Читаем На карнавале истории полностью

Не видно ни презрения, ни дворянски-вежливой «куртуазности», ни надрывной страсти, этой патологической смеси обоготворения плоти с чувством греховности, бесовства женщин, нет ужаса перед бездной плоти, доходящего до истерического проклятия своей мечты о женщине. Женщина на Украине, в селе, может быть бита, при гостях может выглядеть послушной. Но наедине с мужем она припомнит ему побои и грубость. Дома — она хозяйка. У интеллигенции эта власть женщины одухотворена и выражается ее большой ролью в патриотическом движении, в феминизме культуры.

И это историческое явление.

Роксолана, дочь простого украинского священника, была выкрадена крымскими татарами и продана султану. Она не только подчинила себе султана (это не диво, это есть в истории всех народов), но и приостановила турецкую экспансию против всех христианских стран. Она вышла из гарема на дипломатическое поприще, встречалась с послами всех стран, знала много языков. Можно ли ее сравнить с патологичными царицами Петербурга, перенявшими все худшее у царей-мужчин и проявившими себя как женщины только на сексуальном поприще и в усилении фаворитства?[7]

Зная за собой эту слабость, подчинение женщине, казаки не допускали женщин в Запорожскую Сечь, подчеркивали свою независимость от них, бравировали тем, что они «не бабы». У Гоголя в «Тарасе Бульбе» два сына Тараса Бульбы — Андрей и Остап — как бы два психологических типа, порожденных феминизмом культуры украинской. Андрей предает Родину, сражается с козаками, ради прекрасной полячки, а Остап с отцом — типичные запорожские рыцари.
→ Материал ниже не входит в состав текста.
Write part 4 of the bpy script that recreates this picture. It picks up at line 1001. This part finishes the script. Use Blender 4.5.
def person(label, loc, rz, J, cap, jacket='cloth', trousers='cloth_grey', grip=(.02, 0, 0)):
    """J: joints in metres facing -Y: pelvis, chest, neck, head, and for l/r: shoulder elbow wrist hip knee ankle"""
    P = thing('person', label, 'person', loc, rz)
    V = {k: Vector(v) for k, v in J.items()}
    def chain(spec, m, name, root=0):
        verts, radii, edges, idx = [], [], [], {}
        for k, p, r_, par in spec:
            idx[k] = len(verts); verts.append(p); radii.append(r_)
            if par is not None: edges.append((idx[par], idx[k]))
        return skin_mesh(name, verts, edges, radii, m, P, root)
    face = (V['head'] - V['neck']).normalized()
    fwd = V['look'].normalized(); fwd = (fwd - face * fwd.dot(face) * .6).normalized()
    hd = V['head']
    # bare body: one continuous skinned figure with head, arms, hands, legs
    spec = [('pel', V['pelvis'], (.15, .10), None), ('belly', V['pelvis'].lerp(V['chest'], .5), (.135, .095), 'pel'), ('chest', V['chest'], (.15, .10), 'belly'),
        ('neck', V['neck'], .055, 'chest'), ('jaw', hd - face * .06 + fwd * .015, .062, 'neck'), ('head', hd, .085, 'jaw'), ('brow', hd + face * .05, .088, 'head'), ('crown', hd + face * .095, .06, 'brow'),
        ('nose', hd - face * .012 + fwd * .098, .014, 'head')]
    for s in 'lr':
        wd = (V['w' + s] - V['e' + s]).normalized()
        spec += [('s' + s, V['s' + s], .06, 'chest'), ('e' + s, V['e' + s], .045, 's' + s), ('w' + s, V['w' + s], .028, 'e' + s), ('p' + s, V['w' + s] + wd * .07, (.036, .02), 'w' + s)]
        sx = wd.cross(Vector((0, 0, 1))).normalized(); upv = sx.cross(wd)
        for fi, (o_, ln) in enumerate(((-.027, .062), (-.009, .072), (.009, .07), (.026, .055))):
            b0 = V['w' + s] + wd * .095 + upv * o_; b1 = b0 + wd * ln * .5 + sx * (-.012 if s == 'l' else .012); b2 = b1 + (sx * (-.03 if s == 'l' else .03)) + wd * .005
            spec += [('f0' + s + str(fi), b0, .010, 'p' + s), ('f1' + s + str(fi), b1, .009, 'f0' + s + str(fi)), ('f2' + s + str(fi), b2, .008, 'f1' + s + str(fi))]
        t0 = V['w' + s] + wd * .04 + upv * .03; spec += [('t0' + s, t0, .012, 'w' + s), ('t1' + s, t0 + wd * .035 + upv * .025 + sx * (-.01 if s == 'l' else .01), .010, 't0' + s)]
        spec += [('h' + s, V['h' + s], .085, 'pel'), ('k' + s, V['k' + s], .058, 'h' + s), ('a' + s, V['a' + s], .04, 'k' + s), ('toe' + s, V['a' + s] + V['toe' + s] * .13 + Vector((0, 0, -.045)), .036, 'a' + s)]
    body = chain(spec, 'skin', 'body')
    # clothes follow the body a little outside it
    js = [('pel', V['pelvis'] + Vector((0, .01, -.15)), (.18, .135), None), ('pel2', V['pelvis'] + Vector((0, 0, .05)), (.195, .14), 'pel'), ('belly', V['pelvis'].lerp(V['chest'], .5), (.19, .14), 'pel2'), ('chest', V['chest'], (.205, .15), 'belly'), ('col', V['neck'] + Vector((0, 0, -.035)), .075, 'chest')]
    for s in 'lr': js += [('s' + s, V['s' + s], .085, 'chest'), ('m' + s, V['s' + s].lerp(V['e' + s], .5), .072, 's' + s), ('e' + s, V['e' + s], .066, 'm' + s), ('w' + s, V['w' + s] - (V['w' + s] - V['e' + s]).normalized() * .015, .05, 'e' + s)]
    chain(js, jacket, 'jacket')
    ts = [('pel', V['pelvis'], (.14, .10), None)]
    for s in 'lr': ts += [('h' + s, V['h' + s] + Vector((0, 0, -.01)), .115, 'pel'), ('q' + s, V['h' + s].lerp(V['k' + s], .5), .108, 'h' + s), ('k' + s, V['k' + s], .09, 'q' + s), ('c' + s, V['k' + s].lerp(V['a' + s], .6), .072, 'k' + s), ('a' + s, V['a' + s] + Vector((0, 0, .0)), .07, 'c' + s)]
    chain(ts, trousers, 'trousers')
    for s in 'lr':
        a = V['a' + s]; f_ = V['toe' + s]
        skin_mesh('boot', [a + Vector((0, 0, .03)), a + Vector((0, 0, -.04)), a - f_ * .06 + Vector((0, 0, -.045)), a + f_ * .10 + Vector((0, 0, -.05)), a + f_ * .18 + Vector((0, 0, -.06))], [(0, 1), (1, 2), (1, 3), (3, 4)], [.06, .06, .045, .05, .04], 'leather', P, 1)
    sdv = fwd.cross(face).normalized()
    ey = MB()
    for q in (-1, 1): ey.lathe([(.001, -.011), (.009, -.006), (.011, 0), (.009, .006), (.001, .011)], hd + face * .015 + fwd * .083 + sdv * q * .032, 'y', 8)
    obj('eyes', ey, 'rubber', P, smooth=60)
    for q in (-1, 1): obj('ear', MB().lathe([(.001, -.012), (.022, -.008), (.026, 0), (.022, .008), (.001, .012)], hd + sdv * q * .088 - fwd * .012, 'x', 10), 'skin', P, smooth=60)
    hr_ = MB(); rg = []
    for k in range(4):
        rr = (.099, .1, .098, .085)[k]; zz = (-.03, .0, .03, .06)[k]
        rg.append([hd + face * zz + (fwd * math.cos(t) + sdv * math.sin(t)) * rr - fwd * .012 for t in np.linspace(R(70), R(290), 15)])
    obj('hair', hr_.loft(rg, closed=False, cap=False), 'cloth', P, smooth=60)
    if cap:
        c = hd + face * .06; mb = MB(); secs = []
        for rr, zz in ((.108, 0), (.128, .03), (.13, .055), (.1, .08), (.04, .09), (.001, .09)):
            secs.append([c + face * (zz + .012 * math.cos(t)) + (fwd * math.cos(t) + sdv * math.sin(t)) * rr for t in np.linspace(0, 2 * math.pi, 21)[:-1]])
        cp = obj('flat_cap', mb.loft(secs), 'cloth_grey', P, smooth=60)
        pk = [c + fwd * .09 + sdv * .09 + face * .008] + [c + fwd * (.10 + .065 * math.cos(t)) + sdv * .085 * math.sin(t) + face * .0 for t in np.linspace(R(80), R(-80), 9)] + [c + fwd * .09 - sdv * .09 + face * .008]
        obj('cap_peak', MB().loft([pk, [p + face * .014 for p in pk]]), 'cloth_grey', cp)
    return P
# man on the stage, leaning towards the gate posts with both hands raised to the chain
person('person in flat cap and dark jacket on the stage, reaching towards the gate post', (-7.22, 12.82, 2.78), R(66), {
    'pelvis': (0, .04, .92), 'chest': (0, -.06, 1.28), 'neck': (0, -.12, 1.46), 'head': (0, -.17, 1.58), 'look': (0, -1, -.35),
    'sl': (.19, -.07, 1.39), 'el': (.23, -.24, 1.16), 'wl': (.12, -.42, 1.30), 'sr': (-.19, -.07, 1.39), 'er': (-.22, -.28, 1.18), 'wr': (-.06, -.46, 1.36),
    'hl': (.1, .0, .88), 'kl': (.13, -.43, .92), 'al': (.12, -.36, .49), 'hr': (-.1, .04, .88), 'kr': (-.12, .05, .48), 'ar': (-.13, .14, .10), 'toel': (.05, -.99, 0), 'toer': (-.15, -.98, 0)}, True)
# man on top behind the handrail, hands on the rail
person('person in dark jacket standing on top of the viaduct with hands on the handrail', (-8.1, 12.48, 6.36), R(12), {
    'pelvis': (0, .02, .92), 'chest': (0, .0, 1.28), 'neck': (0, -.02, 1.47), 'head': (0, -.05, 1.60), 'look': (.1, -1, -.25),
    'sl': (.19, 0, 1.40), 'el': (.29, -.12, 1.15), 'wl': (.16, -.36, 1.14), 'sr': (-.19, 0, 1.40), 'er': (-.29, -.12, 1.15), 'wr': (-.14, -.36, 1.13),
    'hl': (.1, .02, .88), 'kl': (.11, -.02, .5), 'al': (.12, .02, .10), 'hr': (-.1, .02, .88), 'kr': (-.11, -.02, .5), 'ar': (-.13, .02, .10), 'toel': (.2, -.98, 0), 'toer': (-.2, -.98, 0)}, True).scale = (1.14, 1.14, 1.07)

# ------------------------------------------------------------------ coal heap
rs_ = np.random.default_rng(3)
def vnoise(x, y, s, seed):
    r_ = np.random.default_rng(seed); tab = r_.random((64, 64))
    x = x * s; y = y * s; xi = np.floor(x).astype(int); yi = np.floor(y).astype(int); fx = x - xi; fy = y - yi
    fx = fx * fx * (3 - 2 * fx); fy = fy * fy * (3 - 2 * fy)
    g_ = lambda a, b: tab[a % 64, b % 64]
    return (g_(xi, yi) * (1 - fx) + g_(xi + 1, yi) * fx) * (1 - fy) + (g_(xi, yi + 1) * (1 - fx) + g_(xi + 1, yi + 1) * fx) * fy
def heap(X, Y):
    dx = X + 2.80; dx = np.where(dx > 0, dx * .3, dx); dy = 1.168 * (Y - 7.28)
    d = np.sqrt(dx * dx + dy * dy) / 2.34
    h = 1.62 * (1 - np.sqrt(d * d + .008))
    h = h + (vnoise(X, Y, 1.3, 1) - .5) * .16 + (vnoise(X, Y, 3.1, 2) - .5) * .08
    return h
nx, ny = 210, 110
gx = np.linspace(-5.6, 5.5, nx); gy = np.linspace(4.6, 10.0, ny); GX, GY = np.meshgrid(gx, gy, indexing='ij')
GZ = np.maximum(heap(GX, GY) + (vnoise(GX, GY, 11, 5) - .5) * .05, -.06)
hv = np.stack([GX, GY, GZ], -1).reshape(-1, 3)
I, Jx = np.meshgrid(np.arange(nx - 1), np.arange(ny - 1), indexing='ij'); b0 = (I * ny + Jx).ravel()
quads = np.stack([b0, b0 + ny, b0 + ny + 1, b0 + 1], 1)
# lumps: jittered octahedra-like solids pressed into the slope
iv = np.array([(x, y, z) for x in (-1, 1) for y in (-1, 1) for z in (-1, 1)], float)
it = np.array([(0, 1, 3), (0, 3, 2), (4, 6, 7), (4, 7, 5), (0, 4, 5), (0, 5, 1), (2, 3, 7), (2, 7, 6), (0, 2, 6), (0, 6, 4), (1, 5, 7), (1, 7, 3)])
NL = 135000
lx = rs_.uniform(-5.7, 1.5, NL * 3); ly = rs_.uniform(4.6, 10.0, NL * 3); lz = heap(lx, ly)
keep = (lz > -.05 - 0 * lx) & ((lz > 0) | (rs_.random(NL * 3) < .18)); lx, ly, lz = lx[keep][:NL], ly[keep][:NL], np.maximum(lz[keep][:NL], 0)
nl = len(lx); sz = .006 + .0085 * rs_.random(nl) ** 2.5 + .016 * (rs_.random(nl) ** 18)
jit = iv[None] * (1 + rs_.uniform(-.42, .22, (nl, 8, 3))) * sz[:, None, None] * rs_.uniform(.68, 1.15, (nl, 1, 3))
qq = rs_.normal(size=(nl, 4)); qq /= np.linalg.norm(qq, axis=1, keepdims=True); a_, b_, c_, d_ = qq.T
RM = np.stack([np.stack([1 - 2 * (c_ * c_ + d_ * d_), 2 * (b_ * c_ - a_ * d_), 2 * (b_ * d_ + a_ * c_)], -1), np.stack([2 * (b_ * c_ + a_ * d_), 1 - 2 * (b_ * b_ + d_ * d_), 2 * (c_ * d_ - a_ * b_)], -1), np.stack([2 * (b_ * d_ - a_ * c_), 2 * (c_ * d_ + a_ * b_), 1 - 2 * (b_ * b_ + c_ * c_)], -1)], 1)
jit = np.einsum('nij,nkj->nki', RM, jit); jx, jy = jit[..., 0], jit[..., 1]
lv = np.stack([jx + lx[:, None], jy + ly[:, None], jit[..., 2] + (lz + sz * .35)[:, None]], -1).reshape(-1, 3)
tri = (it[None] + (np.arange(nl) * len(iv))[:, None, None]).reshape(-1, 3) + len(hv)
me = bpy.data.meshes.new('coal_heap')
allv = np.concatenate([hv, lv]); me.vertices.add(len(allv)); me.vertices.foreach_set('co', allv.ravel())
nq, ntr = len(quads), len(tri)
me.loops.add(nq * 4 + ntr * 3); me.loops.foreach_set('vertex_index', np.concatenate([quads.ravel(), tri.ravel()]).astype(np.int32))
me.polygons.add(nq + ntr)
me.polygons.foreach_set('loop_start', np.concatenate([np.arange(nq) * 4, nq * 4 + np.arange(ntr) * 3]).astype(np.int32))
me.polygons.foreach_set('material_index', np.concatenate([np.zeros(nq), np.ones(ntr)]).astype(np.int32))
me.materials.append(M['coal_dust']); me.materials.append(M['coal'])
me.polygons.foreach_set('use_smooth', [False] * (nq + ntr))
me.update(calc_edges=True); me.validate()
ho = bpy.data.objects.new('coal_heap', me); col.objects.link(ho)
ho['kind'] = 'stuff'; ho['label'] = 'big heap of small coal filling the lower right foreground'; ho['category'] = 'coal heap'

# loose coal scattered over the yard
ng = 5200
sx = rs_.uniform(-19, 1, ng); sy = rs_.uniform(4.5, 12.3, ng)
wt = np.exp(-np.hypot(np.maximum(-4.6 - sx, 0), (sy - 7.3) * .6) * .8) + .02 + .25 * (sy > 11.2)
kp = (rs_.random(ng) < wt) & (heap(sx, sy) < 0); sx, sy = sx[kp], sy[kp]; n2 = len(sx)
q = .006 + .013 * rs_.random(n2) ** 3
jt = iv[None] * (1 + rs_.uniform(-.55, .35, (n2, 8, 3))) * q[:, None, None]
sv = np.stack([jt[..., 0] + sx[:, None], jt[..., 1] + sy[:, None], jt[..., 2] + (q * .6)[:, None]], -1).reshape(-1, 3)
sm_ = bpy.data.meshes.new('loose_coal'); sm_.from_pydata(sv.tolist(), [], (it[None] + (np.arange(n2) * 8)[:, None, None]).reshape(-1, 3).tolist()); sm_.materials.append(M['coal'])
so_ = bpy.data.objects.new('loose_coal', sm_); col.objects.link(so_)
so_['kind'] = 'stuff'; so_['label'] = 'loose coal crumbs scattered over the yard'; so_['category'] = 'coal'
По тем же причинам не было на Украине истерического эмансипаторства у женщин, а была совместная борьба за права человека. И мне кажется, что все тем же феминизмом можно объяснить отсутствие декадентства в украинской культуре.

Игорь Калынец и Ирина Стасив-Калынец — поэты, и потому я ожидал некоторой борьбы у них, конкурентных комплексов. Ничего подобного. Два разных видения мира. Талант у обоих велик, и оба внесли что-то новое в литературу.

Утром следующего дня мы с Чорновилом поехали к Валентину Морозу, который недавно вышел из лагеря. Я знал Валентина только по «Репортажу из заповедника имени Берия» и считал его лучшим публицистом Украины, наиболее оригинальным по мысли и стилю.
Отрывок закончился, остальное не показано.